Na introdução impressionará a ênfase quase obsidiante dada à tradição
científica recente, o que não será tanto uma reivindicação de autoridade como
aquela acusação da dívida, por certo aliada à intenção persuasiva do argumento,
que é marca distintiva da investigação mais escrupulosa. O testemunho de uma
filiação teórica em estudos de importância fundadora não é inoportuno quando a
teoria fatalmente se cruza com a massa documental das fontes, múltipla e
indisciplinada, e o percurso da investigação reclama a vigilância permanente
que subordine o magma do material empírico e documental a um rumo sólido
dirigido por uma metodologia consciente do que persegue.
A tipologia dos grupos de teatro em função do modelo que presidiu à sua
fundação, à matriz da sua estrutura e organização interna, à sua relação com o
espaço físico e ao horizonte de possibilidades do seu funcionamento e
capacidade de intervenção, ainda a geografia variável do estatuto do actor ou o
seu lugar no grupo ou fora dele no contexto de um mercado de trabalho volúvel e
flexível: eis, numa simples e lacunar enunciação, a vasta e, a um primeiro
olhar, nebulosa constelação de preocupações que dita o jogo incessante do
descritivo e do explicativo, da indagação teórica e da hipótese empírica, do
juízo de alcance médio ou da conclusão documentalmente apoiada.

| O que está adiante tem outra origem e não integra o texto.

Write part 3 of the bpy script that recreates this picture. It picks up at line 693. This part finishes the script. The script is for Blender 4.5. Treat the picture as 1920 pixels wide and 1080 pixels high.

E a autora não
se detém perante as confessadas dificuldades, de natureza vária, que
obstinadamente se erguem ao seu esforço de selecção de informação, filtragem e
confronto de dados e sua hierarquização e classificação ou que até ditam pronta
adequação metodológica quando, por exemplo, a pesquisa resvala para território
minado, «com antagonismos e rivalidades relativamente fortes, pelo que foi
necessário não escamotear a concorrência entre os grupos de teatro, no caso de
se situarem na mesma localidade ou serem concorrentes no mesmo segmento de
mercado. Muitas vezes tive de reconduzir as entrevistas ao seu propósito
biográfico; de outra forma, tornar-se-iam apenas testemunhos das reivindicações
dos nossos entrevistados contra o Ministério da Cultura» (p. 43).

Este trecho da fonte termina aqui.